See below for more info about From Bubblegum To Sky and if you’d like to keep up with Mario Hernandez on a daily basis, visit his blog HERE where, among other things, you’ll find out that his favorite song is “Public Image” by Public Image Limited (VIEW). Stay tuned for more praise for A Soft Kill, the “Even The Sunbeams” video and by popular demand: west coast tour dates! For those of you who can’t wait, check out From Bubblegum To Sky performing “The Flash” live during the NYC Popfest HERE.  Interestingly, Hernandez performed the next night’s show on the drums (‘cause he’s a genius.)

In The Press:

From Bubblegum To Sky sound as if they’ve enlisted My Bloody Valentine, the London Philharmonic, The Beach Boys, and Ride to help make massively brilliant jangly noisy pop.” – First Coast News


“…what pop sounds like in my little fantasy world.” – There Stands The Glass


“…short, charming, 60’s–licked, “Beatles–esque” seducer, wispy and jangling.” – A Limerick Ox


“...A Soft Kill is chock full of the ABC’s of ice cream indie...” – Advance Copy


More about From Bubblegum To Sky:

PiL, meds, disco, half Mexican, half Japanese, The SOS Band, monster guitar riffs, drinking, more drinking, The dBs, divorce, death, arrests, cannibalism, no compromises, The Bee Gees, shimmering melodies and stalking. From Bubblegum To Sky ain’t no sunny pop affair – it just sounds like it.

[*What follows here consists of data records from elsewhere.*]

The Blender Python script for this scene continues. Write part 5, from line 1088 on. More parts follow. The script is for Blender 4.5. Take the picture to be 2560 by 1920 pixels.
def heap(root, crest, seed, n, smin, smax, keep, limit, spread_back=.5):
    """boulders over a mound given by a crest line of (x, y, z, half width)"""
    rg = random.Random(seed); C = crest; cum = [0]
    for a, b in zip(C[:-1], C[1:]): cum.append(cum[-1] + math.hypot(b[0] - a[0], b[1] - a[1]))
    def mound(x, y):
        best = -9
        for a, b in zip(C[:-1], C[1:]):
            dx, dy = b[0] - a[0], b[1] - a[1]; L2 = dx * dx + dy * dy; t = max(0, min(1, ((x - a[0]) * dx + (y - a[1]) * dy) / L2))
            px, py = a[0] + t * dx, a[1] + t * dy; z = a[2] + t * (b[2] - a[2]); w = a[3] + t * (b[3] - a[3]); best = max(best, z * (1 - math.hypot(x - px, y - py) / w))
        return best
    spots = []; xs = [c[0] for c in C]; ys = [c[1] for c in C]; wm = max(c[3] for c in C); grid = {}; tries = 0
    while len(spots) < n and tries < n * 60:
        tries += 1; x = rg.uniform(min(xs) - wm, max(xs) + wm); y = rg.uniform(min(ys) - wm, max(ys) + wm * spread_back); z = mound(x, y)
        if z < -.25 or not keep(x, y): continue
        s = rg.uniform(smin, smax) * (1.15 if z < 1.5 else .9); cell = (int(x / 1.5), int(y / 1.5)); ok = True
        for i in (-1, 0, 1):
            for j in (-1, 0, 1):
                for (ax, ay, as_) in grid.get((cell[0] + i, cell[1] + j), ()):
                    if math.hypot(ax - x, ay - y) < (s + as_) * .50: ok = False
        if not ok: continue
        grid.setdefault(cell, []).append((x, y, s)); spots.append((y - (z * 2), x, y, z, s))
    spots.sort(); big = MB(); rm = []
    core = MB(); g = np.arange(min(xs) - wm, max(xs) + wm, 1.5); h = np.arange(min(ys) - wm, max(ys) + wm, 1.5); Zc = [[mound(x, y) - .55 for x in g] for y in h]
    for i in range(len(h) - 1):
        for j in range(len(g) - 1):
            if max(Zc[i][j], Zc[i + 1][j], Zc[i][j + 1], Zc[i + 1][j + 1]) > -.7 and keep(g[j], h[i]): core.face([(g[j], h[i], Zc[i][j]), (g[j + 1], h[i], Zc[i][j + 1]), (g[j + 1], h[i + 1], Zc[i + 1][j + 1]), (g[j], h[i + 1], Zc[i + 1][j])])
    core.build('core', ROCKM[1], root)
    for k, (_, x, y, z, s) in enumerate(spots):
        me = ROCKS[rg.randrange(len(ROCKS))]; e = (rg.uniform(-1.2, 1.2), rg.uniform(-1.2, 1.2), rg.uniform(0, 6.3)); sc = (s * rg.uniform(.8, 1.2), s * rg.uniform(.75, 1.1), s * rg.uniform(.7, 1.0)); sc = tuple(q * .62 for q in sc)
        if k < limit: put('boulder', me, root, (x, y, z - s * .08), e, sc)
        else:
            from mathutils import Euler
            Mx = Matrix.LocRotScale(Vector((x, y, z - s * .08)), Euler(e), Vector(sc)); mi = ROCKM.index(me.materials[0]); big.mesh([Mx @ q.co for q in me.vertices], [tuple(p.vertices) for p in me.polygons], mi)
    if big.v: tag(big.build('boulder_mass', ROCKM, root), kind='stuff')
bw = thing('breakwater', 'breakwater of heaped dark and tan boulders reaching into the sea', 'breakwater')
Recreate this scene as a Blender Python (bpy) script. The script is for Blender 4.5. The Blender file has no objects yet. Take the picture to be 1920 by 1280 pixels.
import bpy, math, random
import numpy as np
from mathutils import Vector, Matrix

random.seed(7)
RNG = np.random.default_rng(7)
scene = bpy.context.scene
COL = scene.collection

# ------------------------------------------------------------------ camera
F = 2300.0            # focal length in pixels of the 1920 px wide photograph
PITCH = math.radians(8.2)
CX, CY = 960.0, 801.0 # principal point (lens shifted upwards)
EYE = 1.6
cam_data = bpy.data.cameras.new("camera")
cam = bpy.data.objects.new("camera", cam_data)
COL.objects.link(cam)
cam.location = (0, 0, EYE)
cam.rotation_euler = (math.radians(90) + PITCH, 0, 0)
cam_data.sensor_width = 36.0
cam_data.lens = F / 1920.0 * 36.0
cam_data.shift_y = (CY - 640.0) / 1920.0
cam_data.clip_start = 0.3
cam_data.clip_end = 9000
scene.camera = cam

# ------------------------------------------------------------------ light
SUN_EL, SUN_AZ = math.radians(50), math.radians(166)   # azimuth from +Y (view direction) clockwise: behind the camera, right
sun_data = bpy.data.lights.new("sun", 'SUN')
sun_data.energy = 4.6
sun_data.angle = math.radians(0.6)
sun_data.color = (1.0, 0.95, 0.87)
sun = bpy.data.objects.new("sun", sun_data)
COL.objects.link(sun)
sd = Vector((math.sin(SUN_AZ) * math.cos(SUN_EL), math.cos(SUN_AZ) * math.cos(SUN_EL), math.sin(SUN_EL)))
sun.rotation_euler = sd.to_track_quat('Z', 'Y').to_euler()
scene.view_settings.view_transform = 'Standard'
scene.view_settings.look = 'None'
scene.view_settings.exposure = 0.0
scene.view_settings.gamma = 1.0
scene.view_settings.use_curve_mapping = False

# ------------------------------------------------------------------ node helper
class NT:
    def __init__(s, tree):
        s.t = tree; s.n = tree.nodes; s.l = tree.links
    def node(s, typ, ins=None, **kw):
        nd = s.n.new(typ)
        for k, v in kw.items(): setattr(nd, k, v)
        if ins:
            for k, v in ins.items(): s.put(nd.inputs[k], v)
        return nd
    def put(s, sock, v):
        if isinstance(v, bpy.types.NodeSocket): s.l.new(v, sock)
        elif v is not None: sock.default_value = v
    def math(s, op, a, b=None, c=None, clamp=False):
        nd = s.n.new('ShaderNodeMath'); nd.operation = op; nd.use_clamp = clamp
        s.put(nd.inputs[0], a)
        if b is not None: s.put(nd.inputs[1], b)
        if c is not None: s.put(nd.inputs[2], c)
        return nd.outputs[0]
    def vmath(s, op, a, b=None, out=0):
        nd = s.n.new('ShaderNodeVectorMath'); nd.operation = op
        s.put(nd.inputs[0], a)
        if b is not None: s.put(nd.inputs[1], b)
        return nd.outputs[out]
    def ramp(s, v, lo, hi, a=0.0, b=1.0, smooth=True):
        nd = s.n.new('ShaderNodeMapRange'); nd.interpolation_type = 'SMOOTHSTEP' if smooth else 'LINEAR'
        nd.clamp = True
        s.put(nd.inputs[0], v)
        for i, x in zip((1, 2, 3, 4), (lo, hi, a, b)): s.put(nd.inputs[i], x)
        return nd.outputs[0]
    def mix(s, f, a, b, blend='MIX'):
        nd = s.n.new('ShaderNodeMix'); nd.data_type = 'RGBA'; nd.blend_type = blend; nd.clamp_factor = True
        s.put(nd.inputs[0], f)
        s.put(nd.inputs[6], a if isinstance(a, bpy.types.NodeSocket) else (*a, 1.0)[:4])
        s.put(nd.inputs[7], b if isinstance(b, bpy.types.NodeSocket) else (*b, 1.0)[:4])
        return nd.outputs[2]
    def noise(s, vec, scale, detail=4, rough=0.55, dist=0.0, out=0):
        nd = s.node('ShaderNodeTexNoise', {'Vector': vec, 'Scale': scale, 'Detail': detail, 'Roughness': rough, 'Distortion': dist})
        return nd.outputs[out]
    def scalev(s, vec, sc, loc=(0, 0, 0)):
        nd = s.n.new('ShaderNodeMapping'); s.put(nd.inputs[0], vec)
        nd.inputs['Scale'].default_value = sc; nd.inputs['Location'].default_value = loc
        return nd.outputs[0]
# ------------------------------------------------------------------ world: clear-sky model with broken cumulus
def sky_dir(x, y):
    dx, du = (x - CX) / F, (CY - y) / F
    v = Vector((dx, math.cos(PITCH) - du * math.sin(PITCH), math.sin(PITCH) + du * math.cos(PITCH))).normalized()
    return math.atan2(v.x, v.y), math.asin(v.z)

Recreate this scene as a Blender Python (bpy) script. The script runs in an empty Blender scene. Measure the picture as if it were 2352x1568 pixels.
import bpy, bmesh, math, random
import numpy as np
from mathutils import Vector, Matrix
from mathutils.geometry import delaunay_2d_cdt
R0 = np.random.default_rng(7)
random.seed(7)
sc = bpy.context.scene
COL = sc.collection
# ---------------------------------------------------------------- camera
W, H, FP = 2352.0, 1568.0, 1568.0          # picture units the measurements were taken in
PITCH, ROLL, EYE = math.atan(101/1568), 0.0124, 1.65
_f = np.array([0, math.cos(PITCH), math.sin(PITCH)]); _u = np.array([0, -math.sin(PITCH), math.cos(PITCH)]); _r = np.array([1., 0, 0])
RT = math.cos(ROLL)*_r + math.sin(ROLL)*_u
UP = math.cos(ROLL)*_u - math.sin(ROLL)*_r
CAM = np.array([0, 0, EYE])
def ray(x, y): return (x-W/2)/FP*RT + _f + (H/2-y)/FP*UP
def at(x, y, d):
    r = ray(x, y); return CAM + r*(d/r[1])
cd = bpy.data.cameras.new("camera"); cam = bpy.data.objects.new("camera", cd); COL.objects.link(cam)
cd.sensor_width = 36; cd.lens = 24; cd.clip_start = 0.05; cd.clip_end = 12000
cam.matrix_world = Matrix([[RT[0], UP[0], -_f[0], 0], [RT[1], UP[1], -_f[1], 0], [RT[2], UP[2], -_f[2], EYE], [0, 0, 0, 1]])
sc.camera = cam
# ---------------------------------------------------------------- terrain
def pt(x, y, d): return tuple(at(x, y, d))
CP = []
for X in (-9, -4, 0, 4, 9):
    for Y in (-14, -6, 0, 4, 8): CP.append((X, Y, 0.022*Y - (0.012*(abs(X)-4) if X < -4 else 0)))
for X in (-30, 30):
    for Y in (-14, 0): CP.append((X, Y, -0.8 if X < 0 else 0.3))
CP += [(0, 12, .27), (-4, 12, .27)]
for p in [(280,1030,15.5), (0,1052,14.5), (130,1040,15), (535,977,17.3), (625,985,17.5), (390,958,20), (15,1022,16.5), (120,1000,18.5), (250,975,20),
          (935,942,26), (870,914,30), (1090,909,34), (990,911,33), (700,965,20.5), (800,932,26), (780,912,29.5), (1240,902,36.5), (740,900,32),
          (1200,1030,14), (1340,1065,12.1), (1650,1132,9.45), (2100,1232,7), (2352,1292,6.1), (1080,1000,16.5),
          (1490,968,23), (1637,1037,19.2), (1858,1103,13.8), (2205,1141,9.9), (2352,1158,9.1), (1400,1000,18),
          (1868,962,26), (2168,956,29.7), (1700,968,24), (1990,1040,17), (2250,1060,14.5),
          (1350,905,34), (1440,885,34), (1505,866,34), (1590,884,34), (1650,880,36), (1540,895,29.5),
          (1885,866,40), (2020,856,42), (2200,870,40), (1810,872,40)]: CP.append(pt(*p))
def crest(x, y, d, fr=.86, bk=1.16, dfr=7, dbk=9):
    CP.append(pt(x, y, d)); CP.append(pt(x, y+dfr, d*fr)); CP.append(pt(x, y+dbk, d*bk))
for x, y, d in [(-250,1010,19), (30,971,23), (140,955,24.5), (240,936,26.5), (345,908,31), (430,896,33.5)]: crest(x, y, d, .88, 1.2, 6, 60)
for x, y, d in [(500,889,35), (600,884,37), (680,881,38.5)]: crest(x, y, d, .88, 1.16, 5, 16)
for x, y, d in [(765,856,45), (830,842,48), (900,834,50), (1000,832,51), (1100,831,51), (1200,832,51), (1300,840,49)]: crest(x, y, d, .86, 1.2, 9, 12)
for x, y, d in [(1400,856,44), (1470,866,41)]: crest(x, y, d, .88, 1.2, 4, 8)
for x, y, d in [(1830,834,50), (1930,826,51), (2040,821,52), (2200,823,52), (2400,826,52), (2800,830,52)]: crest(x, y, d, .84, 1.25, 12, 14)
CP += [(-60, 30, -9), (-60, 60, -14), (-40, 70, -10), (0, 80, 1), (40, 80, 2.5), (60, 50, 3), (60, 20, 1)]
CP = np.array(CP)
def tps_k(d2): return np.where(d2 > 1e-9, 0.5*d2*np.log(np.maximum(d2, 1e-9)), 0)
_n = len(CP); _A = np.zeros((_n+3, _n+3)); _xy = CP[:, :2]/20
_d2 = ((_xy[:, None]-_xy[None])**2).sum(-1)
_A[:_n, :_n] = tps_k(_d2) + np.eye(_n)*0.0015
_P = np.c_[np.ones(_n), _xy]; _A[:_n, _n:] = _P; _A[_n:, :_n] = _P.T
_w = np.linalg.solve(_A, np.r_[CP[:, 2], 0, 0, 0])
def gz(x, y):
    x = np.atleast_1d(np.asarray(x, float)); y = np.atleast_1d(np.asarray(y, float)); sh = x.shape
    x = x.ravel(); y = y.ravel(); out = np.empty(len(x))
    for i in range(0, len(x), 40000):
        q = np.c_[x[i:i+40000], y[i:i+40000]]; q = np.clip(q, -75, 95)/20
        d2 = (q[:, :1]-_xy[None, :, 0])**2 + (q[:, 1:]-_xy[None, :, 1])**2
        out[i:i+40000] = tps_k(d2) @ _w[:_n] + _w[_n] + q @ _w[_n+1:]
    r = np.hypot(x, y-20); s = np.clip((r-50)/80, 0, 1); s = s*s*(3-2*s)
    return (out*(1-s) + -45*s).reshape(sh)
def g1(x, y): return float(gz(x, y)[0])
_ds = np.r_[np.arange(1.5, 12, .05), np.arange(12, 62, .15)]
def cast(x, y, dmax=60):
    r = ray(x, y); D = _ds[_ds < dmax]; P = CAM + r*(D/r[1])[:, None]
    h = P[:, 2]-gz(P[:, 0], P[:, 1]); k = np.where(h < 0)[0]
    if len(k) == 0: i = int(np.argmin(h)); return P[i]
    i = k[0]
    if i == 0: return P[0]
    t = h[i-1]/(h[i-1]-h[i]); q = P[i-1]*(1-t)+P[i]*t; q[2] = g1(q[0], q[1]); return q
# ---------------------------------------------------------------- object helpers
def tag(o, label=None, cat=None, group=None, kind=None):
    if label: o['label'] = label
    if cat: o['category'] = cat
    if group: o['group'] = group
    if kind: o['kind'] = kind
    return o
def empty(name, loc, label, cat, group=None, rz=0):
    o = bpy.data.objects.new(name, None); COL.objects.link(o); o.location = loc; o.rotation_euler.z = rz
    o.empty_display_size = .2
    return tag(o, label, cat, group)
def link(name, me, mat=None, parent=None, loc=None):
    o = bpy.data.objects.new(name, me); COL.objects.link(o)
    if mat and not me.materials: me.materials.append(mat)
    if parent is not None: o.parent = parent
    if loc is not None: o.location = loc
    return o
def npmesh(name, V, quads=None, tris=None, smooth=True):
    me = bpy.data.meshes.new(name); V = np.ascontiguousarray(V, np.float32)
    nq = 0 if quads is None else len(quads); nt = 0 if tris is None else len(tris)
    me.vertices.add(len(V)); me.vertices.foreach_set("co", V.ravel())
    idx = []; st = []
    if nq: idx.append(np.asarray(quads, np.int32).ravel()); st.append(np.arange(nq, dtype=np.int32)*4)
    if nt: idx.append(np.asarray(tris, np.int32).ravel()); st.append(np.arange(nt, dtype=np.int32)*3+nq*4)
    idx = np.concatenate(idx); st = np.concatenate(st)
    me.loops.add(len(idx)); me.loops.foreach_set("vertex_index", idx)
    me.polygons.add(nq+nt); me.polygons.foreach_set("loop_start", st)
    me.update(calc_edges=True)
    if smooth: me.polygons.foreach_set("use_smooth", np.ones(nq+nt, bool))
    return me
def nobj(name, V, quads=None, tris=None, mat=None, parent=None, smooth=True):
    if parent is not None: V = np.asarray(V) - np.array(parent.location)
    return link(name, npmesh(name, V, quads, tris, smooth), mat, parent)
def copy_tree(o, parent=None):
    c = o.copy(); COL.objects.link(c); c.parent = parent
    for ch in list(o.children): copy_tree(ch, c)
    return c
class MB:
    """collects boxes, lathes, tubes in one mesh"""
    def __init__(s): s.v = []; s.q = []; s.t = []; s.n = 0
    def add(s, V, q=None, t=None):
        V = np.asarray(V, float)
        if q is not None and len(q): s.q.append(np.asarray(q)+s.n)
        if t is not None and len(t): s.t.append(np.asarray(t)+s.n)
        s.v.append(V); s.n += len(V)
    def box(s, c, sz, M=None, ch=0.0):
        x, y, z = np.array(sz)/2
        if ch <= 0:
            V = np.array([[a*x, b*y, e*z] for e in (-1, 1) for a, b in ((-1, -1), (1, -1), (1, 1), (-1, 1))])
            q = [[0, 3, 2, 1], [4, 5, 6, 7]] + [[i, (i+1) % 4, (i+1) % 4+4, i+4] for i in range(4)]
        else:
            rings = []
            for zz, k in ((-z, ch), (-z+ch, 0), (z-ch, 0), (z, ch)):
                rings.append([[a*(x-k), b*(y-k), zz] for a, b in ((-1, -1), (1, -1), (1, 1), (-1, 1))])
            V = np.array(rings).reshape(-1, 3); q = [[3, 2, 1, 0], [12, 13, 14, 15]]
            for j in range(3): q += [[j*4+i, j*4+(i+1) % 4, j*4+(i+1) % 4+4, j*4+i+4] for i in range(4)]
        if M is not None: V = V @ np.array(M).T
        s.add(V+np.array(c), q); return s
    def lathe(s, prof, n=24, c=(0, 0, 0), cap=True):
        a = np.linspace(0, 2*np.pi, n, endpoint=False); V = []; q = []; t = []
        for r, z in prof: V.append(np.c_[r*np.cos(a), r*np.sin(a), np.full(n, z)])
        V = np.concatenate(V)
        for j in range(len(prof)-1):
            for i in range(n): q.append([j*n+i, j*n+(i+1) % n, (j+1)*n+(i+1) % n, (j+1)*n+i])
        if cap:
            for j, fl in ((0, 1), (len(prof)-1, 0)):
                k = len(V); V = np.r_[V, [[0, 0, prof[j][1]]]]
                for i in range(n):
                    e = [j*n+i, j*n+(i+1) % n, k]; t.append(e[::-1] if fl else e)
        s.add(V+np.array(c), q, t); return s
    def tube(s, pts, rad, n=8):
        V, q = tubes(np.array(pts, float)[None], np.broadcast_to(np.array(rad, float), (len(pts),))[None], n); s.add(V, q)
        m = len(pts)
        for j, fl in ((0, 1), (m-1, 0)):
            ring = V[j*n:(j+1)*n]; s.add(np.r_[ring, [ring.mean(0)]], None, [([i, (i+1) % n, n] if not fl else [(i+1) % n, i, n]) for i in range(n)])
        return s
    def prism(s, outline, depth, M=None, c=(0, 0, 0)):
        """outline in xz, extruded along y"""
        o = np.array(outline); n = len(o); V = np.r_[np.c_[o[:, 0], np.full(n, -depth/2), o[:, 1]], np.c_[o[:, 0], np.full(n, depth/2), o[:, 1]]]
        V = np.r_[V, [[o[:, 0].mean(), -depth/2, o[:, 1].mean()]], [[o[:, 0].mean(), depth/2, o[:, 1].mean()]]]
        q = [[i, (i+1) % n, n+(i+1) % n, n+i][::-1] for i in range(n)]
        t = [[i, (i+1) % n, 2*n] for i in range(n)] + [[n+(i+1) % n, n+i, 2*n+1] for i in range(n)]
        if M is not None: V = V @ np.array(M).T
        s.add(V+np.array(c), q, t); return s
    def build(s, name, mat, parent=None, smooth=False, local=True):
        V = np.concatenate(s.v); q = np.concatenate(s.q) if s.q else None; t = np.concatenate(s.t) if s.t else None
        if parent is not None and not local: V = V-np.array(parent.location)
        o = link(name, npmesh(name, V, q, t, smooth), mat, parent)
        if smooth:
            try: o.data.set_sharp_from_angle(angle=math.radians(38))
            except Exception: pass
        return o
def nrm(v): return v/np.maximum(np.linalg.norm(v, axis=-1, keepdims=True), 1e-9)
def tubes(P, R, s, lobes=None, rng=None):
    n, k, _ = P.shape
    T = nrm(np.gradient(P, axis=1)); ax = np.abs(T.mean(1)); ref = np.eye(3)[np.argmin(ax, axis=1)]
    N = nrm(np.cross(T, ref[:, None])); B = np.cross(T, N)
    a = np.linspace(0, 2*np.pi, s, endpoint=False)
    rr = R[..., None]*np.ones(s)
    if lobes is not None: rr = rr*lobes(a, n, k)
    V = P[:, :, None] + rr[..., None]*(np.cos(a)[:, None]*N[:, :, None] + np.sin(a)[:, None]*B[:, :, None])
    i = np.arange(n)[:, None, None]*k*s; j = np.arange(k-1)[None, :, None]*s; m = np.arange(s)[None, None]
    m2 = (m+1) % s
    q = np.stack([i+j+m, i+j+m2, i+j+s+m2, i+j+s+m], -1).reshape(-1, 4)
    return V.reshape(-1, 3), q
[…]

By winter, A Soft Kill, the third full-length album by From Bubblegum To Sky is certain to be considered one of the greatest one-man albums of the year. Only the maturity that comes with brushing against and immersing oneself in the influences mentioned above could bring out an album that is at once ultimately catchy, realistically morose, and expertly played.  In a word: fucking relatable.


The one man is Mario Hernandez and he’s been wrestling with a few demons. Hernandez’s previous records Me and Amy and the Two French Boys (Eenie Meenie, 2000) and Nothing Sadder Than Lonely Queen (Eenie Meenie, 2004) certainly hinted at genius – what with the confessional lyrics sung in a helium tinged voice that lights the drapes on fire meeting the hook laden crunch fest that cools ‘em down. With A Soft Kill, Hernandez has crafted a masterpiece.  He demurs, stating, “This record is much more inspired – less obvious indie pop, more organic and drunk. It’s an outlet and easily my favorite record.” Ours, too.


A Soft Kill brings to mind the concept of the vices people use to kill themselves slowly.  Not a murder, but a soft kill. Feelings we’ve all felt are wrapped in pristine pop melodies, sandpaper-y guitars and a vocal style dictated by the radio programs of second generation pop songs and high voiced singers that Hernandez listened to before departing Japan for America at the age of 12.


As a self-contained pop machine (occasionally joined by bassist Frank Jordan and keyboardist Bill Evans) Hernandez does the control freak edict of Billy Corgan and Dave Grohl proud on A Soft Kill. No one should be playing drums on a From Bubblegum To Sky record but Hernandez -- this kind of urgency demands the percussive touch of the author, after all!  And is he ever keeping time – 11 songs, 30 minutes.  It doesn’t get any better.


“I feel like it’s a band, even though it’s just me,” he says. “The things that people are doing to me, or I’m doing to them, or whatever experiences I’m having -- that’s the band. I couldn’t write without those experiences and in a way that’s what a band member does.”


These are the words of the ONE man becoming THE man.  When Mario Hernandez is letting it all hang out, you wanna hang out, too. A Soft Kill was recorded at CBS Studios in Oakland, CA on a Tascam one-inch reel-to-reel.